Read more: PET in hot water for allegedly spying on Pia Kjærsgaard

Bødskov is now facing questions over whether he knew about Scharf’s plans all along.

The justice minster now says he made the decision to cancel the trip after consulting with Anne Baastrup (SF), the head of parliament’s legal committee.

“I want to clarify that the head of the committee and I believed that the planned visit to Christiania should be postponed,” Bødskov wrote in an email to Ritzau. "It was not a decision she made alone.”

Facing criticism for his part in decisions to both stop the trip and to keep that information secret, Bødskov said that he was protecting police and PET.

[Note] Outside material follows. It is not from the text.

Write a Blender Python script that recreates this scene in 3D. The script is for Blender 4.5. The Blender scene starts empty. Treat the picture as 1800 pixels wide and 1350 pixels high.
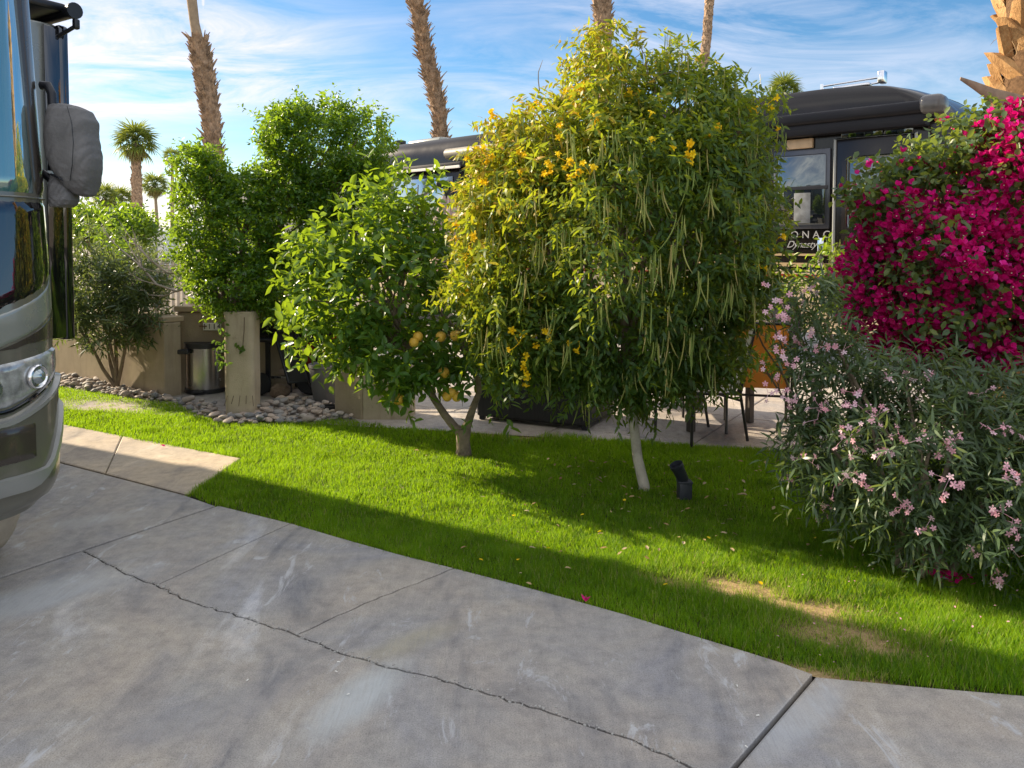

“This is about sources in environments that provide police and PET insight into what is going on,” Bødskov wrote. “If you disclose it, you risk compromising the intelligence service's foundation.”

Baastrup’s explanation for the cancelled visit was that the then chief of police in Copenhagen, Johan Reimann, was unable to attend a meeting.

In a press release, the Justice Ministry stated that prying into the calendars of people under the protection of PET in order to prevent them from attending a meeting would not be allowed unless the person in question was informed.

READ MORE: Did justice minister know about plans to spy on Kjærsgaard?

Bødskov is now facing questions from a number of politicians over whether he knew about Scharf’s plans all along.

“I can’t imagine anything other than that the justice minister was fundamentally involved in the case – he is after all the top manager for the police,” Kjærsgaard told DR Nyheder.

Far-left party Enhedslisten and opposition party Venstre have also demanded that Bødskov come clean about whether he was briefed about PET’s plans to illegally pry into Kjærsgaard’s calendar.

Kjærsgaard visited Christiania together with the rest of parliament’s legal committee in June 2012.